Even though the user sees one transaction, the DBMS must coordinate multiple local transactions at different sites to ensure consistency across the entire system.

What Is a Distributed Transaction?

A distributed (global) transaction is a transaction that:

  • Reads or writes data from two or more different sites.

  • Appears to the user as one atomic unit: it either fully commits or fully aborts.

For example:

  • A banking transfer that deducts money from an account in Site‑A and deposits it into an account in Site‑B.

  • The system must ensure that both operations succeed together, or neither happens.

Each participating site runs its own local transaction, but the global transaction coordinator ensures that all local transactions behave as parts of one bigger transaction.

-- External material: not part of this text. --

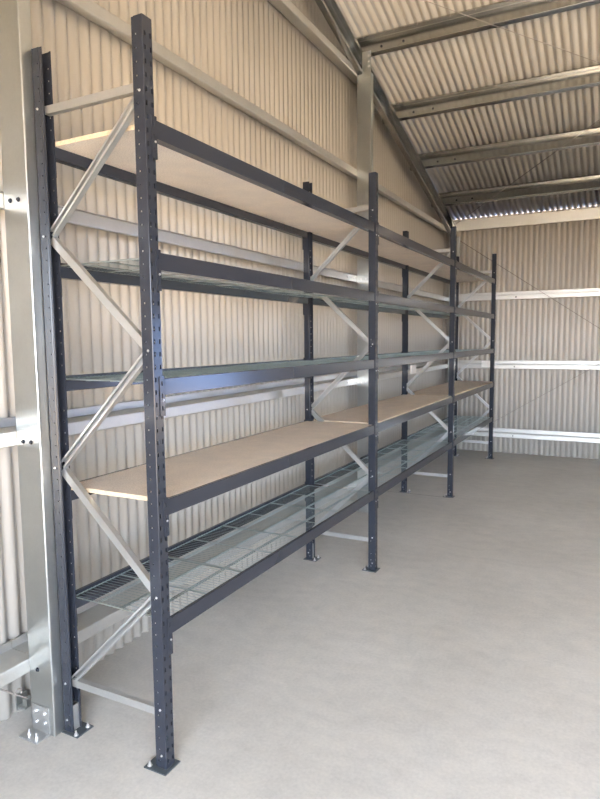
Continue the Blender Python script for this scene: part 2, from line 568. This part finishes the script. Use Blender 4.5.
CON = {1: connector_mesh(1), -1: connector_mesh(-1)}
mb = MB(); mb.tube((.004, 0, 0), (.007, 0, 0), .0045, 8); PIN = mb.mesh('safety_pin', M_BOLT)
for i in range(3):
    ya, yb = Y[i]+PW+.0035, Y[i+1]-.0035
    BM = beam_mesh(yb-ya-.006)
    for z in ZT:
        for side in ('f', 'r'):
            if side == 'f': loc, rz_ = (0, ya+.003, z-.068), 0
            else: loc, rz_ = (-DEPTH, yb-.003, z-.068), math.pi
            bo = link('beam', BM, rack, loc, rz_)
            link('connector', CON[1], bo, (0, -.0035, 0))
            link('connector', CON[-1], bo, (0, yb-ya-.0025, 0))
            link('safety_pin', PIN, bo, (0, -.012, -.018))
            link('safety_pin', PIN, bo, (0, yb-ya+.006, -.018))

# chipboard shelves
bays = ['near', 'middle', 'far']
for k, lv in ((0, 'top'), (3, 'second lowest')):
    for i in range(3):
        mb = MB()
        ya = Y[i]+PW+.006 if i == 0 else Y[i]+PW-.022
        yb = Y[i+1]+PW-.026 if i < 2 else Y[i+1]-.006
        if k == 0: dz = -.0003
        else: dz = (0, .007, .011)[i]
        z1 = ZT[k]+dz; z0 = z1-.0184
        xa, xb = -DEPTH+.0205, -.0205
        # notched where it passes the posts
        nx0, nx1 = -DEPTH+.0605, -.0605
        poly = [(xa, Y[i]+PW+.006), (nx0, Y[i]+PW+.006), (nx0, ya), (nx1, ya), (nx1, Y[i]+PW+.006), (xb, Y[i]+PW+.006),
                (xb, Y[i+1]-.006), (nx1, Y[i+1]-.006), (nx1, yb), (nx0, yb), (nx0, Y[i+1]-.006), (xa, Y[i+1]-.006)]
        clean = []
        for p in poly:
            if not clean or (abs(p[0]-clean[-1][0])+abs(p[1]-clean[-1][1])) > 1e-5: clean.append(p)
        n = len(clean)
        lo = [(p[0], p[1], z0) for p in clean]; hi = [(p[0], p[1], z1) for p in clean]
        mb.add(lo+hi, [tuple(range(n))[::-1], tuple(range(n, 2*n))], 0)
        mb.add(lo+hi, [(q, (q+1) % n, n+(q+1) % n, n+q) for q in range(n)], 1)
        o = mb.build('chipboard_shelf', [M_BOARD, M_BEDGE])
        tag(o, f'chipboard shelf board on the {lv} level of the {bays[i]} bay', 'shelf board')

# wire mesh decks, four to a bay
def deck_meshes(Lp):
    W0, W1 = -DEPTH+.022, -.022
    mb = MB(); r = .0011
    n = int(Lp/.025)
    off = (Lp-.008-(n-1)*.025)/2
    for q in range(n):
        y = .004+off+q*.025
        mb.tube((W0, y, .0), (W1, y, .0), r, 4, 0, False)
    grid = mb.mesh('wire_deck', M_WIRE)
    e = MB()
    for y in (.004, Lp-.004):
        e.tube((W0, y, -.003), (W1, y, -.003), .0032, 6)
    for x in (W0+.002, W1-.002):
        e.tube((x, .004, -.004), (x, Lp-.004, -.004), .0026, 6)
    edge = e.mesh('edge_wire', M_EDGE)
    c = MB()
    c.tube((0, .004, -.005), (0, Lp-.004, -.005), .003, 6)
    c.tube((-.012, .004, -.005), (-.012, Lp-.004, -.005), .003, 6)
    sup = c.mesh('support_wire', M_EDGE)
    q = MB(); q.tube((W0, 0, -.003), (W1, 0, -.003), .003, 6)
    return grid, edge, sup, q.mesh('cross_wire', M_EDGE)
pos = ['nearest', 'second nearest', 'third nearest', 'farthest']
lvn = {1: 'second highest level', 2: 'middle level', 4: 'lowest level'}
for i in range(3):
    ya, yb = Y[i]+PW+.006, Y[i+1]-.006
    Lp = (yb-ya)/4
    grid, edge, sup, crossw = deck_meshes(Lp-.002)
    for k in (1, 2, 4):
        for j in range(4):
            o = link('wire_deck', grid, None, (0, ya+j*Lp+.001, ZT[k]-.0173+.006))
            o.location.z = ZT[k]-.012
            tag(o, f'{pos[j]} wire mesh deck panel on the {lvn[k]} of the {bays[i]} bay', 'wire shelf', f'wire decks on the {lvn[k]}')
            link('edge_wire', edge, o)
            link('cross_wire', crossw, o, (0, Lp/2, 0))
            for x in (-.42, -.28, -.14):
                link('support_wire', sup, o, (x, 0, 0))

# ------------------------------------------------------------------ camera
f, yaw, pit, rol, cx, cz = 615.807, .477244, .0958097, -.0099883, 1.617371, 1.784888
c, s = math.cos(yaw), math.sin(yaw)
fw0 = Vector((-s, c, 0)); rt = Vector((c, s, 0)); up0 = Vector((0, 0, 1))
fw = fw0*math.cos(pit)-up0*math.sin(pit); up = up0*math.cos(pit)+fw0*math.sin(pit)
r2 = rt*math.cos(rol)+up*math.sin(rol); u2 = up*math.cos(rol)-rt*math.sin(rol)
cam = bpy.data.cameras.new('camera'); co = bpy.data.objects.new('camera', cam); COL.objects.link(co)
M = Matrix((r2, u2, -fw)).transposed().to_4x4(); M.translation = Vector((cx, 0, cz))
co.matrix_world = M
cam.sensor_fit = 'HORIZONTAL'; cam.sensor_width = 36; cam.lens = f/600*36
cam.clip_start = .02; cam.clip_end = 500
SC.camera = co

# ------------------------------------------------------------------ light
SKY_K, SUN_K, EXPO = 1.0, 4.2, 3.90
SKY_SUNWARD = (1.18, 1.32, 1.55)
w = bpy.data.worlds.new('sky'); SC.world = w; w.use_nodes = True
nt = w.node_tree; bg = nt.nodes['Background']
tc = nt.nodes.new('ShaderNodeTexCoord'); sep = nt.nodes.new('ShaderNodeSeparateXYZ')
nt.links.new(tc.outputs['Generated'], sep.inputs['Vector'])
mr = nt.nodes.new('ShaderNodeMapRange'); mr.inputs['From Min'].default_value = -.3; mr.inputs['From Max'].default_value = 1
nt.links.new(sep.outputs['Z'], mr.inputs['Value'])
col = ramp(nt, mr.outputs['Result'], [(0, (.24, .40, .85)), (.23, (.32, .52, 1.0)), (.38, (.86, .91, .97)), (1, (.80, .87, .97))])
fy = nt.nodes.new('ShaderNodeMapRange'); fy.interpolation_type = 'SMOOTHSTEP'
fy.inputs['From Min'].default_value = .05; fy.inputs['From Max'].default_value = -.85
nt.links.new(sep.outputs['Y'], fy.inputs['Value'])
col = mixc(nt, fy.outputs['Result'], col, SKY_SUNWARD)      # brighter, whiter sky on the sun's side
nt.links.new(col, bg.inputs['Color']); bg.inputs['Strength'].default_value = SKY_K
sun = bpy.data.lights.new('sun', 'SUN'); so = bpy.data.objects.new('sun', sun); COL.objects.link(so)
sun.energy = SUN_K; sun.angle = math.radians(.6); sun.color = (1, .96, .90)
d = Vector((.28, .26, -.92)); so.rotation_euler = d.to_track_quat('-Z', 'Y').to_euler(); so.location = (0, 0, 12)

vs = SC.view_settings
SC.display_settings.display_device = 'sRGB'
vs.view_transform = 'Standard'; vs.look = 'None'; vs.gamma = 1; vs.use_curve_mapping = False
vs.exposure = EXPO
SC.cycles.use_adaptive_sampling = False; SC.cycles.caustics_reflective = False
SC.cycles.max_bounces = 12; SC.cycles.diffuse_bounces = 5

Local vs Global Transactions

  • Local transaction:

    • Runs entirely within one site.

    • Managed only by that site’s DBMS using normal concurrency and recovery mechanisms.

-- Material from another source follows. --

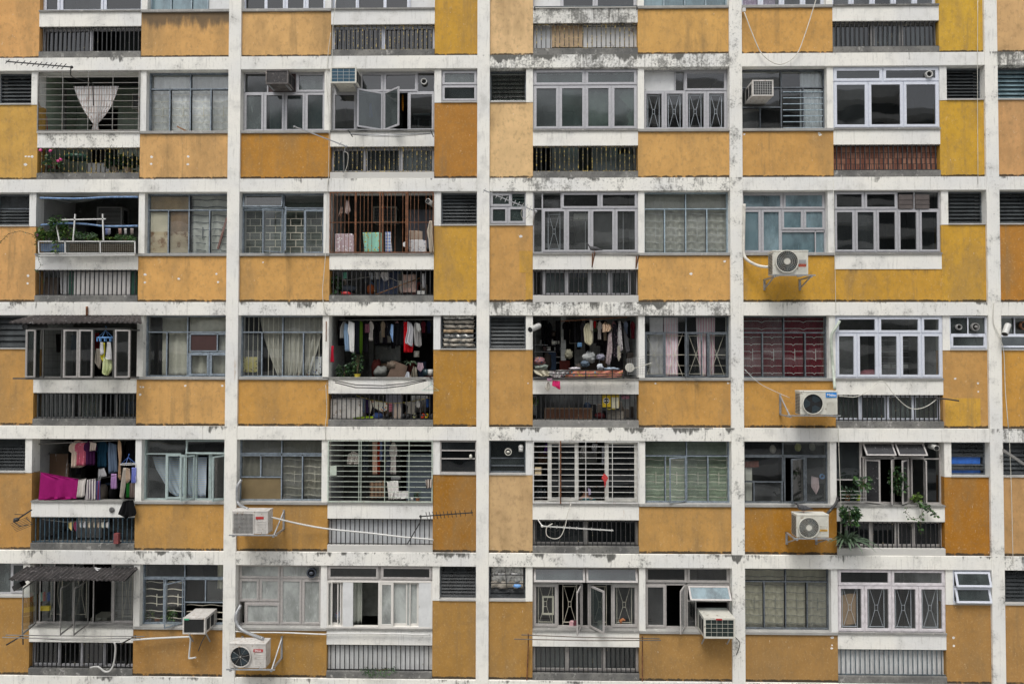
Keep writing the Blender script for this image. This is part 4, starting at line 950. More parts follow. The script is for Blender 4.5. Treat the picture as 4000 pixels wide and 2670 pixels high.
window(1, 4, 'W', [(0, 0, .5, .27, 's'), (.5, 0, 1, .27, 's'), (0, .3, .25, 1, 's'), (.25, .3, .48, 1, 'cr', 65), (.5, .3, 1, .56, 'at', 42), (.5, .56, .6, 1, 'f'), (.6, .56, 1, 1, 'o')], fm=ALUB, g=G_CLEAR, grl=None, sashg=G_BLUE)
railing(1, 4, BLACK); lowwin(1, 4, [(0, 0, .33, 1, 's'), (.33, 0, .67, 1, 's'), (.67, 0, 1, 1, 's')], fm=ALUB, g=G_GREY)
window(2, 4, 'W', std4(split=.24), fm=STEELD, g=G_CLEAR, grl='wavy', gm=GRLDARK, gsel='all', gr=.008)
window(2, 4, 'B', [(0, 0, .5, .27, 's'), (.5, 0, 1, .27, 's')] + [(i / 4, .27, (i + 1) / 4, 1, 's') for i in range(4)], fm=mat('pinkish_white_aluminium', (.60, .57, .59), .45), g=G_CLEAR, grl='x', gm=ALUW, gr=.0055, y=.1, fw=.048, gy=.13)
window(2, 4, 'S', [(0, 0, 1, .5, 'at', 16), (0, .5, 1, 1, 'at', 16)], fm=ALUW, g=G_GREY, y=.08, fw=.05)
louvre(3, 4, 8, STEELD, G_LOUV)
railing(2, 4, GREYIR); lowboard(2, 4, WHITEB, y=.16, corr=1)
# the strip past the last column is only seen edge-on from the side
for k in KS:
    window(3, k, 'B', [(0, 0, .5, .27, 's'), (.5, 0, 1, .27, 's')] + [(i / 4, .27, (i + 1) / 4, 1, 's') for i in range(4)], fm=ALU, g=G_GREY); window(3, k, 'W', std4(), fm=STEEL, g=G_GREY)
    railing(3, k, BLACK); lowwin(3, k, panes(3), fm=ALU)
    if k < 0: louvre(3, k, 8)

# ------------------------------------------------------------------ curtains, blinds and window dressing
use('A0')
curtain(-1, 0, 'W', 0, 1, (240, 238, 246), 'white lace curtain across the blue steel window at the upper left', folds=11, trans=.1)
curtain(-1, -1, 'W', 0, .68, (205, 212, 222), 'pale curtain at the bottom of the cut-off window left of the leftmost concrete column', folds=7)
mb = MB(); a, c = P(1505, 1068, .15), P(1590, 1110, .15); mb.obox(a, c - a, (0, .03, 0), (.0, 0, -.035)); mb.build('wooden_stick', WOOD, label='short brown stick of wood lying on the sill of the lace curtained window', cat='stick')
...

  • Global (distributed) transaction:

    • Spans multiple sites.

    • Involves communication and coordination between sites to maintain atomicity, consistency, and durability.

The challenge is that network failures, site crashes, or delays can break coordination if the system is not designed carefully.

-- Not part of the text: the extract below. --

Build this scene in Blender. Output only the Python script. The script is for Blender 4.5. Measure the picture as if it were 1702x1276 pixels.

Why Distributed Transactions Are Hard

  • Partial success:

    • One site might commit, another might fail; the global transaction must ensure all or nothing.

  • Network failures:

    • A site may become unreachable mid‑transaction; the system must still reach a consistent decision.

  • Concurrency and locking:

    • Locks and conflicts must be managed across sites, which increases complexity and latency.

  • Recovery:

    • If a site crashes after a commit, the other sites must still be able to recover the correct state.

Because of these difficulties, distributed DBMSs use special protocols, such as the Two‑Phase Commit Protocol (2PC), to coordinate distributed transactions safely.

For beginners, a distributed transaction is like a single operation that touches multiple databases; the system must treat all those operations as one unit, so that either everything happens together, or nothing happens at all, even if some sites are far apart or fail temporarily.

Summary

Distributed transactions in DBMS are transactions that access data in multiple sites while still behaving as a single atomic unit. Each site runs a local transaction, and a global coordinator ensures that the whole transaction commits or aborts consistently. Distributed transactions are essential for applications that need global consistency (like banking or inventory systems), but they require extra coordination and protocols to handle failures and ensure reliability.